Start with what is the same for everyone. Every Salesforce candidate moves through the same four-stage spine: a recruiter phone screen, a hiring-manager interview, a technical or role-specific round, and a final panel. Values-based behavioral questions thread through the whole loop, because Salesforce interviews for culture add, not culture fit, and its five core values are what those prompts read for.
Now the part that trips people up. The decision is hiring-manager-led. The final-round panel of mixed interviewers debriefs and hands its read to the manager who owns the role, and that manager makes the call. There is no independent hiring committee, no separate body that never met you deciding your outcome. That single fact changes what your resume has to do: it has to give the manager and the panel concrete, quantified scope to agree on, because they own the decision together rather than deferring it upward.
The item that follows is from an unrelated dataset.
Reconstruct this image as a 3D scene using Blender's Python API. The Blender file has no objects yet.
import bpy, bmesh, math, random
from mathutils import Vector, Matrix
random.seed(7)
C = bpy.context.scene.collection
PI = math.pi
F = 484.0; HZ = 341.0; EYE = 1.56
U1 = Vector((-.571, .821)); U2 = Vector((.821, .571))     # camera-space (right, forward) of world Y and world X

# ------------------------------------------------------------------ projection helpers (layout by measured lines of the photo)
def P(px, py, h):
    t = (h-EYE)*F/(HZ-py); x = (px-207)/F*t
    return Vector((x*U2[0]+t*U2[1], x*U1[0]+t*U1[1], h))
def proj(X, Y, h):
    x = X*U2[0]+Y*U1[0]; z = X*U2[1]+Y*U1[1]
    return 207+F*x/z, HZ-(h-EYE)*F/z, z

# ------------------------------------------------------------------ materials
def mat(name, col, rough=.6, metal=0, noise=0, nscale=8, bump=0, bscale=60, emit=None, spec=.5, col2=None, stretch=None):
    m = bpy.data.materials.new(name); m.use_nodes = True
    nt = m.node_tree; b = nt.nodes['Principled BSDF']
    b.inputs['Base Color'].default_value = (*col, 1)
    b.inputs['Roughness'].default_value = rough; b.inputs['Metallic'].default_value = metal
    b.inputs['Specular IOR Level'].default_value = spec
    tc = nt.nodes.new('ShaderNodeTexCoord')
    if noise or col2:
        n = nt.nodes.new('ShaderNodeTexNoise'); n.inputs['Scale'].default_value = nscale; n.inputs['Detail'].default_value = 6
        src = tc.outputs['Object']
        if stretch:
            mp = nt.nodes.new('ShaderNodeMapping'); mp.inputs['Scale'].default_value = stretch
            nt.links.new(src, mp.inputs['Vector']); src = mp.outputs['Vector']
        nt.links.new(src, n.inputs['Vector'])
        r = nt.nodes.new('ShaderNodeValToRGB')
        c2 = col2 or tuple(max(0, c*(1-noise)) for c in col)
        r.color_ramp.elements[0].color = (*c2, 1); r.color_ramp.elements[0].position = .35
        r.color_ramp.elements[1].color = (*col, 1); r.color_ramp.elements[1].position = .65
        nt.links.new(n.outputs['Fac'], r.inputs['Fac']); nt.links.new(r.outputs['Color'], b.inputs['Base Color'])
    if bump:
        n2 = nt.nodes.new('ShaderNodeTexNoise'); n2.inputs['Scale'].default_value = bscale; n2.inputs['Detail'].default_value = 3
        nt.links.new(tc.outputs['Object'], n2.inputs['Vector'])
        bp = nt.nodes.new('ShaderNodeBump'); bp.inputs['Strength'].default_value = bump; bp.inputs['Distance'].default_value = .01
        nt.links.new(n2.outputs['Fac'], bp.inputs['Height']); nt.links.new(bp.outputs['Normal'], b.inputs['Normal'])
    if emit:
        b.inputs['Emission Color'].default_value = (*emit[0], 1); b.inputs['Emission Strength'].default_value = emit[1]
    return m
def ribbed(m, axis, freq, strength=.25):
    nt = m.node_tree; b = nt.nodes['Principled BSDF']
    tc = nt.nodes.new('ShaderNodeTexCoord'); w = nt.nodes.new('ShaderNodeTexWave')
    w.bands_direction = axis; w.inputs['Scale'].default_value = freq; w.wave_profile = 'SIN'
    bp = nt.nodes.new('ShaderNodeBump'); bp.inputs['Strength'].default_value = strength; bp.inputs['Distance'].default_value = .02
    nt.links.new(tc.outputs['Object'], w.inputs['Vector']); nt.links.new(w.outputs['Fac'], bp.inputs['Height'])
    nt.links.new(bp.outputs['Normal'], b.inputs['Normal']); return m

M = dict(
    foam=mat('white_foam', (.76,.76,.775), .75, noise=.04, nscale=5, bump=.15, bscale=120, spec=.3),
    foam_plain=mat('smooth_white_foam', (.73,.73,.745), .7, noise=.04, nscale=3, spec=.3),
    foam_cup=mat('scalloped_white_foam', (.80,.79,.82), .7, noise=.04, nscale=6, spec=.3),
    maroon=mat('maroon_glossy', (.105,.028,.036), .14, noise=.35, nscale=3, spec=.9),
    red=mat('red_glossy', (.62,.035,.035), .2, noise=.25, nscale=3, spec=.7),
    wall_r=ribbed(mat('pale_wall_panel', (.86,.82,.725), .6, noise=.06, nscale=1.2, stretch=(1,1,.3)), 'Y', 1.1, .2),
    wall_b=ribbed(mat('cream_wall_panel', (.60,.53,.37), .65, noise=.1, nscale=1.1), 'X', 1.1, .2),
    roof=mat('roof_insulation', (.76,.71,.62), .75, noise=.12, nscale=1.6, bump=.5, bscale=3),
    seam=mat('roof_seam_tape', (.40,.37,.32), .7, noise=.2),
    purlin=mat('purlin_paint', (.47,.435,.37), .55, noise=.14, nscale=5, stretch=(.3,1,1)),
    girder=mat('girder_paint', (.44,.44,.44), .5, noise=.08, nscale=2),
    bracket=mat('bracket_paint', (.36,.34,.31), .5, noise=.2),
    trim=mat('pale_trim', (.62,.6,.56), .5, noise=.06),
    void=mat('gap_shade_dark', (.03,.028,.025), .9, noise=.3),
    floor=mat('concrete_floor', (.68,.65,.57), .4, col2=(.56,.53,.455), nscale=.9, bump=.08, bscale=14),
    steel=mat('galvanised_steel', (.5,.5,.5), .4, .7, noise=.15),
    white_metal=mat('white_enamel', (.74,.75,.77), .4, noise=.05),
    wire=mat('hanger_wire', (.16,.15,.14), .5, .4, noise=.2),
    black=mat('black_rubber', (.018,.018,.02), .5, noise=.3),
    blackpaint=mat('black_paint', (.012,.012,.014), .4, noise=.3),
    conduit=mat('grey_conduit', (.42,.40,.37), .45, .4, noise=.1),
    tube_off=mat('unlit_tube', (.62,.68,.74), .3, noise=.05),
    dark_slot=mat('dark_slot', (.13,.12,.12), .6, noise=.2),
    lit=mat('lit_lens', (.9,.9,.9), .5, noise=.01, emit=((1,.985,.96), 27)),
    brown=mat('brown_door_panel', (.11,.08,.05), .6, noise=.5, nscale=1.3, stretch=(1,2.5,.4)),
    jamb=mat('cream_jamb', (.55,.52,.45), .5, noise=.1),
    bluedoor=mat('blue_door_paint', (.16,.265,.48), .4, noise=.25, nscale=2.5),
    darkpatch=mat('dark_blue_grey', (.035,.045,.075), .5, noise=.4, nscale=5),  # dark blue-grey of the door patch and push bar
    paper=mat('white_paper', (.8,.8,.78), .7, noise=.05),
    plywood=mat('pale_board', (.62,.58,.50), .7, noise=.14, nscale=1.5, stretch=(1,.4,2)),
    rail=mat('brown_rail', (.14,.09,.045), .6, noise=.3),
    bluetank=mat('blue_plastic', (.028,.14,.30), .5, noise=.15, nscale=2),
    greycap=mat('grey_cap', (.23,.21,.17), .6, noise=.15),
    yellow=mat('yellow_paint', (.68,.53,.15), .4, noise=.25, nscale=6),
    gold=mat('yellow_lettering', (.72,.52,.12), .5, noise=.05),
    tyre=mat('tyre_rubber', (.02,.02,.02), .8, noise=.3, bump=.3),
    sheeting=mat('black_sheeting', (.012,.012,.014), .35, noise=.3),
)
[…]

The other split is the track. The middle round looks nothing alike across engineering and sales. Engineering candidates run a HackerRank coding assessment and a system-design round; Account Executives build a mock sales presentation around a 30-60-90 day plan. So the resume work is track-specific: code depth and design ownership for engineering, quota attainment and named deal outcomes for sales.
One practical constraint frames all of it. Salesforce advises applying to no more than three roles per twelve months, so the winning move is to be selective and tailor: pick the two or three roles that fit your track and level, and make the fit obvious to the Workday parser and the recruiter before a human ever reads deeper.